Московский логический кружок (МЛК) сложился в 1952 году, потом в 1954-м выдвинул на совещании по проблемам логики на философском факультете свою концепцию и просуществовал где-то до 1957 года. Его участниками были: Александр Зиновьев, Борис Грушин, Мераб Мамардашвили и я. И еще много-много студентов, позднее вокруг него объединившихся. В 1957 году этот логический кружок распался в силу внутренних противоречий. Люди разошлись. И поэтому в 1957 году был создан Московский методологический кружок (ММК), который и существует до нынешнего времени. Его создателем пришлось быть уже мне одному, поскольку Зиновьев пошел своим путем, и Грушин своим путем, и Мамардашвили тоже своим путем.

*

Первый период существования МЛК-ММК - это период разработки понятия мышления и теории мышления.

Потом, в 1963 году, на 3-м симпозиуме по логике науки и методологии, проходившем в Томске, была объявлена новая программа, программа разработки теории деятельности. И она разрабатывалась до 1971 года. Это второй период.

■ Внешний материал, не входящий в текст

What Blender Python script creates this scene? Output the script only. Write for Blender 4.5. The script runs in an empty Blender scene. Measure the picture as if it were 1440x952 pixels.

С 1971 года начинается третий период, и он продолжался до 1979 года. Это период разработки представлений о мысли-коммуникации. Мысль-коммуникация стала главным предметом исследования.

1979-1989 годы - это период разработки организационно-деятельностных игр (ОДИ) и практики этих игр.

Сейчас период, когда ОДИ были главным предметом конструирования и практики, кончился, и сегодня уже дальнейшая разработка ОДИ не влияет на методологию. ОДИ работают, они внедрены в нашу культуру, пользуются большой популярностью и спросом, пишутся разные статьи о том, как это происходит... Мы стоим на пороге нового периода, для которого надо вырабатывать свою особую программу. Это очень большой поворот, и принципиальный, поскольку практика ОДИ как бы отодвинула разработку методологии на задний план и вообще оттеснила. И теперь надо начинать все по новой - задать новые проблемы, провести новый анализ ситуации и выработать новые программы и их реализовать.

*

Так получилось, что философский факультет - при всех тех квалификациях и характеристиках, которые я здесь изложил (и я не стал бы от этого отказываться), - был тем не менее как бы барометром и первым реагировал на все условия и обстоятельства жизни. Поэтому в 1953 году, в октябре, ученый совет философского факультета устроил всемосковскую дискуссию о функциях и назначении логики в системе наук. И это было тем внешним поводом, который дал нам возможность выразить свое отношение, свое понимание ситуации.

Это была первая такая дискуссия, в которой мне пришлось участвовать, она продолжалась с октября 1953-го по март 1954-го. А как только она закончилась, прошла другая дискуссия - о функциях философии, которую проводила кафедра зарубежной философии. Двумя основными докладчиками были Э.Ильенков и В.Коровиков; они придерживались очень интересной концепции, с которой я не могу согласиться. Я с ними спорил тогда, внутренне продолжаю спорить и сейчас. Это как бы неогегельянская концепция, неогегельянство на нашей феодальной почве. Эти две дискуссии [...] были основными факторами, которые определили траекторию моего "полета" на все время, вплоть до сегодня.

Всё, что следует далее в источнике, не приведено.